Following the conference EUR/USD topped 1.16 for the first time since mid-2015, but there’s still a way to go before the rate challenges levels seen in 2014, where the euro almost topped 1.4 US dollars. With the bulk of ECB action now out of the way for the summer, focus will turn to regular datapoints to gauge whether the Eurozone’s on track. PMI figures due on Monday next week will fit this requirement nicely.

Where we’re going, we don’t need savings

Whatever the financial conditions, it’s very difficult to prevent a sun-drenched UK consumer from opening their wallet and that showed in yesterday’s retail sales figures. The monthly number was just ahead of expectations at 0.6% – not stunning growth, but considering the wage picture, not unimpressive.

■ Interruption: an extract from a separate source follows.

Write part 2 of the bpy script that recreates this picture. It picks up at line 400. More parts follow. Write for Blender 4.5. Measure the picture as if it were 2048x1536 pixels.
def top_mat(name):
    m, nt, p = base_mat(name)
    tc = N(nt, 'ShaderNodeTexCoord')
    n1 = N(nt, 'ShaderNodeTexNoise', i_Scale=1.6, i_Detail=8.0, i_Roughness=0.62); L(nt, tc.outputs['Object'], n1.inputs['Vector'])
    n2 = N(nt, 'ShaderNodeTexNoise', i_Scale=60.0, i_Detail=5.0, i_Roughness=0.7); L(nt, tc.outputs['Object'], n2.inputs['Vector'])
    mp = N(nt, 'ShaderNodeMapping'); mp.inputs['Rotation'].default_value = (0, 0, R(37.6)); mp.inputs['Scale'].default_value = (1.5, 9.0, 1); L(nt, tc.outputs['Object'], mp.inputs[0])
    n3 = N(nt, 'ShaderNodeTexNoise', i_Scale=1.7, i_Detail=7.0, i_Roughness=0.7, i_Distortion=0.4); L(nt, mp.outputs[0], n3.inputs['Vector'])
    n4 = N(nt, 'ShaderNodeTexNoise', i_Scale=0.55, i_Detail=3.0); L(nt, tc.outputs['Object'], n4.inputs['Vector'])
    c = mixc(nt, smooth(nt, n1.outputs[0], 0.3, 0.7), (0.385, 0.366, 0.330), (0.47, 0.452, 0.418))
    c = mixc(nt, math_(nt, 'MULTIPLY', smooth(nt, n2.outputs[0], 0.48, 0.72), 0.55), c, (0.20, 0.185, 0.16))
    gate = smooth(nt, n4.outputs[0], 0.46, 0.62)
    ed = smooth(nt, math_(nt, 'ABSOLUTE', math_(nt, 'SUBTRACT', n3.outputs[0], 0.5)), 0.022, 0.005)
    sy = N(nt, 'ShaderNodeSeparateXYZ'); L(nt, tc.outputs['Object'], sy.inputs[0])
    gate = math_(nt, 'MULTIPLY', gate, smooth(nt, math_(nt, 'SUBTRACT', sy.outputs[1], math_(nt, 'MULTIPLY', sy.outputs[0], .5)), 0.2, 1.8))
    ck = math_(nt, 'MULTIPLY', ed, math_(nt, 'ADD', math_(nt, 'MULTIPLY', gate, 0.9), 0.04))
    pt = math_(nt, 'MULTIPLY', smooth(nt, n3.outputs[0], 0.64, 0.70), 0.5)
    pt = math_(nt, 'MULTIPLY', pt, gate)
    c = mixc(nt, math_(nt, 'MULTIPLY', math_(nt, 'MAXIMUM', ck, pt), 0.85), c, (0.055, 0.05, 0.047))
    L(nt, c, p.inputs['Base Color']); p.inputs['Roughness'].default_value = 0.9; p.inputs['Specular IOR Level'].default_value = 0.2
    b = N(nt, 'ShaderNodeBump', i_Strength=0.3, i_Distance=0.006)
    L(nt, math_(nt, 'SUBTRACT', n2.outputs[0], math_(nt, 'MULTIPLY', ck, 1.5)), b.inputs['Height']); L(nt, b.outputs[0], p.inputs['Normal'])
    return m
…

While inflation slowed on Tuesday, it’s unlikely this was the primary driver of sales growth (most of the disinflationary pressure came from fuel and energy). The record-low savings rate of just 1.7% of household income (a significant drop from 6.1% seen a year earlier) has been very supportive which, while great for the High Street, may come back to bite if economic conditions worsen. GBP/USD fell back below the 1.30 mark following the release.

No agreements, no surprises

Liam Fox, the UK’s international trade secretary, dubbed a post-Brexit trade deal with the EU as “one of the easiest in human history” to obtain. I don’t know what was more bizarre yesterday, Fox’s statement or that of Andrea Leadsom, who declared Jane Austen as “one of our greatest living authors”. Either way, it’s clear the Brexit negotiations have started as they mean to continue: with little progress, little concession and little warmth from either side.

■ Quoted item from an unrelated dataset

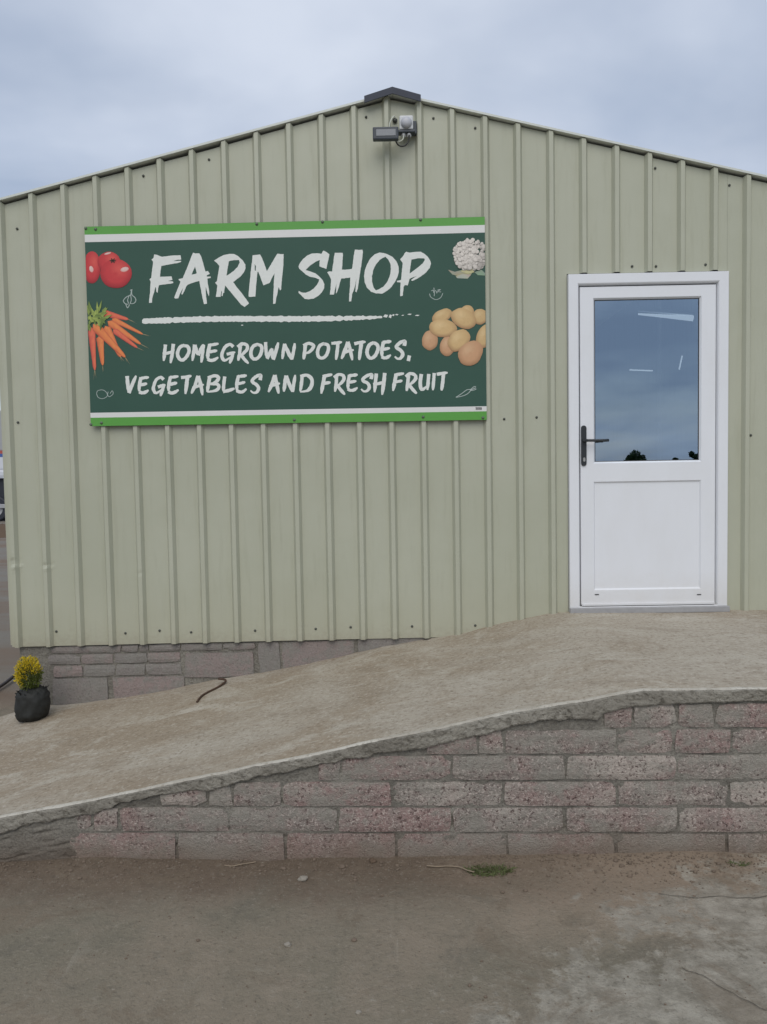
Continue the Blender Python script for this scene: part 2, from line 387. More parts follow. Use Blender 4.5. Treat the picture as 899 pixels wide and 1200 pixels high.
LAMPBODY = plain('dark_blue_grey_lamp', (0.042, 0.052, 0.066), 0.45)
LAMPLENS = plain('grey_lamp_lens', (0.20, 0.215, 0.235), 0.25, var=.06)
SENSORM = plain('white_sensor_plastic', (0.60, 0.61, 0.62), 0.4, var=.06)
DOME = plain('grey_sensor_dome', (0.48, 0.49, 0.53), 0.35, var=.05)
CABLEB = plain('black_cable', (0.02, 0.02, 0.022), 0.5)
CABLEW = plain('white_cable', (0.62, 0.64, 0.56), 0.5)
def emis(name, col, s):
    m = bpy.data.materials.new(name); m.use_nodes = True; b = m.node_tree.nodes['Principled BSDF']
    b.inputs['Base Color'].default_value = (.8, .8, .8, 1); b.inputs['Emission Color'].default_value = (*col, 1); b.inputs['Emission Strength'].default_value = s
    return m
TUBEM = emis('lit_batten', (0.95, 1.0, 0.98), .5)
# printed sign colours
SIGNG = plain('sign_dark_green', (0.041, 0.097, 0.073), 0.5, .25, var=.10, scale=3)
LIME = plain('sign_lime', (0.105, 0.345, 0.060), 0.38, .4, var=.07, scale=4)
CREAM = plain('sign_white', (0.72, 0.72, 0.70), 0.38, .4, var=.05, scale=6)
LETTER = plain('sign_letter_white', (0.74, 0.765, 0.73), 0.45, .4, var=.07, scale=50)
CHALK = plain('sign_chalk', (0.40, 0.47, 0.44), 0.5, .4, var=.25, scale=90)
M = Mat('sign_print', 0.40, .4); a = M.n('ShaderNodeVertexColor', layer_name='Col'); M.base(a.outputs['Color']); PRINT = M.m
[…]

While David Davis and his negotiation team tried to sell the UK’s vision on citizen’s rights and the Brexit bill, the EU’s position remains that they need more information and more clarity on what the UK actually intends to action when Brexit goes through. This will populate the front pages of newspapers for weeks and there’s a real danger currency markets will become bored and complacent just when they need to be listening.